The Phraya of Tak (the later King Taksin) was promoted to Phraya Kamphaeng Phet by the Siamese King Suriyamin (Ekathat) and appointed as a brigade commander of a boat army that he had to constitute at this monastery in order to confront the Burmese in the open plains southeast of Ayutthaya end 1766. In 1767 the temple was sacked by the Burmese and the premises deserted. The monastery was re-established and officially recognized in 1957.
Viharn Phra Phuttha Saiyat or the Vihara of the Reclining Buddha was constructed during the reign of King Naresuan. The new image was remodeled in 1965 after the original got ruined by fortune hunters. The statue lies in a north-south position, with its head in southern direction and facing the east.

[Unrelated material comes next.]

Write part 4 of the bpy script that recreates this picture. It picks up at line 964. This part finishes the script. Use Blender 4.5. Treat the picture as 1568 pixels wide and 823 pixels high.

In 1979 the abbot, Phra Pawanarangsi, in coordination with the Fine Arts Department constructed a new ordination hall on the old remains, maintaining partly the ancient site, so that the original structure remains visible.
The chedi of Wat Yai Chai Monglhon is one of the landmarks of Ayutthaya, standing high, and visible to all, who approach the city from the east, at par with Chedi Phukhao Thong. The bell-shaped principal chedi stands on an elevated square base with smaller chedis at the corners. There is a second octagonal pedestal above the base to accommodate the bell-shaped body. Stairs lead up on the east side towards the first terrace, and continue inwards the dome. Inside the dome we can see the chamber where the relics were contained. Two mondops stand in the front, with their pyramidal upper structures collapsed, exposing the Buddha statues inside.
A rectangular gallery encircles the principal chedi. The gallery is enclosed by an outer wall, which along with the pillars inside, supported before the roof. Presently only the foundations of the pillars can be seen. The floor of the terrace is as usual one step higher than the court. Along the inner wall of the gallery are rows of (newly sculpted) Buddha images on decorated bases.
The ordination hall or ubosot lies east and in the front of the large chedi. The hall measures 16 m by 44 m and has been re-roofed to preserve it from further damage. Phra Phuttha Chaiya Mongkhon in the ordination hall is one of the most sacred Buddha images in Ayutthaya.
At the western side of the great chedi was a large vihara measuring 15 m by 39 m, nearly extending towards the outer boundary wall. In the area around the monastic structures we see more than twenty satellite chedis of various sizes which contain the ashes of former sponsors of this temple.
The area of the monastery has been extended towards the east. A viharn has been built to honor King Naresuan. The present entrance is situated between the monastery and the monk’s living quarters at the northern side.